There are many words I would use to describe junior year so far. To sum them up best I would like to quote a popular role model of youth today, Miley Cyrus in saying: “There’s always going to be another mountain.” If I have learned anything from this first quarter, it would be that yes Miley, there are a lot of mountains.
It does not matter what classes you have or what time in the day you have them, the work is always there. A continuous stream of assignments and tests are upon you and suddenly your staring at grades you don’t like a week before the end of the quarter. I’m not drawing directly from personal experience but the general gist is there.
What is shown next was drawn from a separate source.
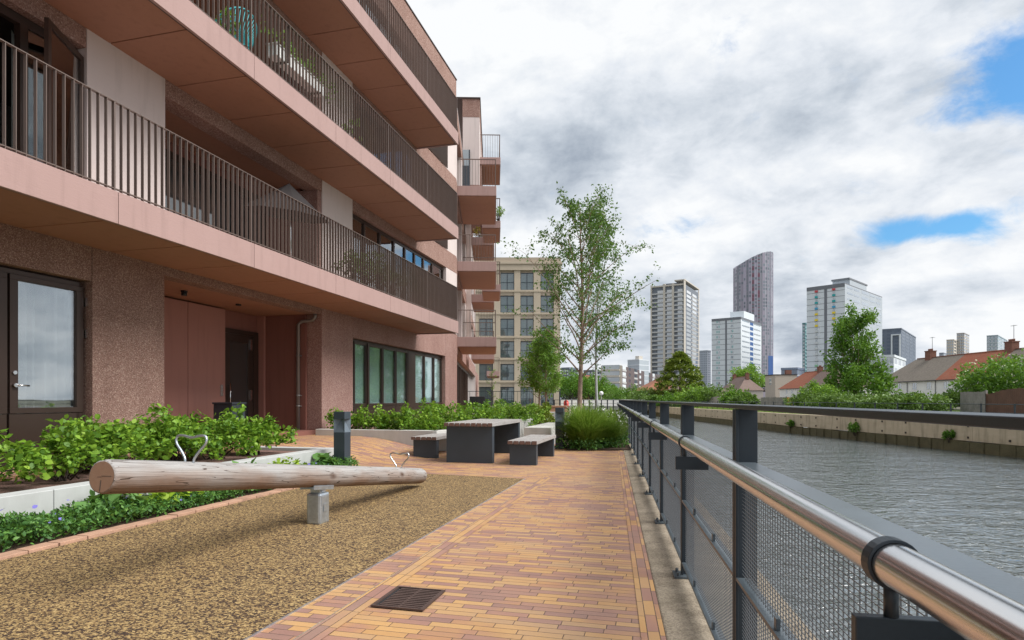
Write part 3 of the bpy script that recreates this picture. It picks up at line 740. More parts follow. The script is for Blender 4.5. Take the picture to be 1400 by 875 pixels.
furn('bench', 10.38, 12.35, 2.15, 2.70, .44, 'grey slatted timber bench on dark supports, on the river side of the table', 'bench', 'benches at the picnic table', .06, 5, 2)
furn('bench', 11.05, 12.95, 4.30, 4.85, .44, 'grey slatted timber bench on dark supports, on the building side of the table', 'bench', 'benches at the picnic table', .06, 5, 3)

# second planter (world polygon) and blocks
A_, B_, C_, D_, E_, F_ = BF(12.2,7.7)[:2], BF(12.2,4.75)[:2], (-.12,15.2), (.62,17.8), (.7,23.0), (-2.0,23.3)
root = thing('planter', BF(13,6,0), 'low light-grey concrete planter holding the far hedge beside the picnic table', 'planter')
def wallseg(m, p, q, z0, z1a, t=.2):
    d = Vector((q[0]-p[0], q[1]-p[1])); n_ = Vector((-d.y, d.x)).normalized()*t
    m.prism([p, q, (q[0]+n_.x,q[1]+n_.y), (p[0]+n_.x,p[1]+n_.y)], z0, z1a)
m = MB(); wallseg(m, A_, B_, 0, .50); wallseg(m, B_, C_, 0, .50); wallseg(m, C_, D_, 0, .60); wallseg(m, D_, E_, 0, .60)
m.build('wall', M['conc2'], root, bevel=.008)
m = MB(); m.quad(*[(p[0],p[1],.44) for p in (A_,B_,C_,D_,E_,F_)]); m.build('soil', plain('bed_mulch', (.2,.12,.1)), root)
def block(u0,u1,v0,v1,z,label,cat):
    root = MB(BF); root.box(u0,u1,v0,v1,.005,z); o = root.build('concrete_block', M['conc2'], None, BF((u0+u1)/2,(v0+v1)/2,0), bevel=.012); tag(o, label, cat, 'pale concrete blocks past the picnic table')
block(14.85,18.1,2.72,3.42,.47,'long low pale concrete block seat between the picnic table and the second bollard','block seat')
m = MB(); m.box(1.25,1.78,21.6,22.2,.005,.72); tag(m.build('concrete_block', M['conc2'], None, (1.5,22,0), bevel=.01), 'small upright pale concrete block behind the second bollard, with plants beside it', 'block seat', 'pale concrete blocks past the picnic table')
# grass bed
m = MB(); m.quad((1.25,13.75,.03),(2.75,13.75,.03),(3.15,16.5,.03),(4.4,24,.03),(1.6,24,.03),(1.2,16,.03)); tag(m.build('planting_bed_soil', M['soil'], None, (0,0,0)), kind='structure')
def grass_clump(c, rad, h, n, label, seed):
    rs = np.random.RandomState(seed); root = thing('grass_clump', (c[0],c[1],0), label, 'ornamental grass', 'arching ornamental grasses by the railing')
    an = rs.rand(n)*6.283; rr = rs.rand(n)**.6*rad*.45; b = np.stack([c[0]+rr*np.cos(an), c[1]+rr*np.sin(an), np.full(n,.03)], 1)
    a2 = an + rs.randn(n)*.5; lean = (.05+.95*rs.rand(n)**.8)*rad; hh = h*(.6+.5*rs.rand(n))*(1.2-.62*lean/rad)
    out = np.stack([np.cos(a2), np.sin(a2)], 1); K = 6; V = np.zeros((n, K+1, 2, 3)); side = np.stack([-np.sin(a2), np.cos(a2)], 1)
    for k in range(K+1):
        t = k/K; x = lean*(t**1.7)*1.05; z = hh*(1.25*t-.42*t**3.2)*1.1; w = .0062*(1-t*.8)+.001
        for j, s in enumerate((-1,1)):
            V[:,k,j,0] = b[:,0]+out[:,0]*x+side[:,0]*w*s; V[:,k,j,1] = b[:,1]+out[:,1]*x+side[:,1]*w*s; V[:,k,j,2] = b[:,2]+z
    idx = np.arange(n)[:,None]*(2*(K+1)); F = np.concatenate([np.stack([idx[:,0]+2*k, idx[:,0]+2*k+1, idx[:,0]+2*k+3, idx[:,0]+2*k+2], 1) for k in range(K)])
    quads_mesh('blades', V.reshape(-1,3), F, M['blade'], root)
    # low leafy growth at its foot
    m_ = 900; a = rs.rand(m_)*6.283; q = rad*(.45+.5*rs.rand(m_)); P = np.stack([c[0]+q*np.cos(a), c[1]+q*np.sin(a), .04+rs.rand(m_)*.22], 1)
    leaves('undergrowth', P, .06, M['leafg'], root, aspect=.7, rs=rs)
grass_clump((1.74,14.35), .74, .94, 4200, 'big arching clump of green ornamental grass beside the second bollard', 1)
grass_clump((2.28,14.75), .60, .78, 2400, 'lower paler clump of ornamental grass right of the big clump', 2)
grass_clump((3.0,17.6), .60, .85, 2200, 'dark green grass clump with small white daisies against the railing', 3)
rs = np.random.RandomState(8); P = np.stack([2.75+rs.rand(140)*.6, 16.9+rs.rand(140)*.8, .35+rs.rand(140)*.5], 1)
tag(leaves('daisies', P, .05, M['flower'], None, (3,17,0), aspect=1, rs=rs, n=6), 'scatter of small white daisies in the grasses by the railing', 'flowers', kind='stuff')
bush('shrub', (2.25,18.6,.45), (.7,.7,.5), 'pale-flowering low shrub behind the big grass clump', M['leafd'], 2600, .07)
rs = np.random.RandomState(9); P = ellipsoid_shell((2.25,18.6,.5), (.72,.72,.5), 160, rs, .9)
tag(leaves('blossom', P, .07, M['flower'], None, (2.2,18.6,0), aspect=1, rs=rs, n=6), 'creamy blossom dotted over the low shrub behind the big grass clump', 'flowers', kind='stuff')
bush('shrub', (1.0,20.5,.5), (.35,1.2,.45), 'olive-green shrub at the corner of the far planter', M['leafc'], 2600, .09)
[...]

Beginning of the year starts with what you might expect from any other grade: really high expectations and not so high results.
Here’s the catch, the grades finalized in junior year are somehow supposed to predict the rest of our lives or something like that. At about this time in what seems to be an annual tradition, students rush to their guidance counselors like flies to a lantern and do anything to drop the classes they’re “failing”; doing about as much work to quickly drop the classes as it would have taken to get good grades, but that is mostly speculation. As you can imagine, the student to teacher ratio in each class becomes smaller and smaller while the pressure falls upon those that choose to stick it out. What happens next, if I could venture a guess, would be yet another cycle of what I just described.
At Langley High School, at least, junior year is not just another year of the high school experience, but more of a right of passage into the rest of our lives. In other words of the holy one, Miley Cyrus, junior year is just one enormous mountain that has only one direction to reach the other side, up.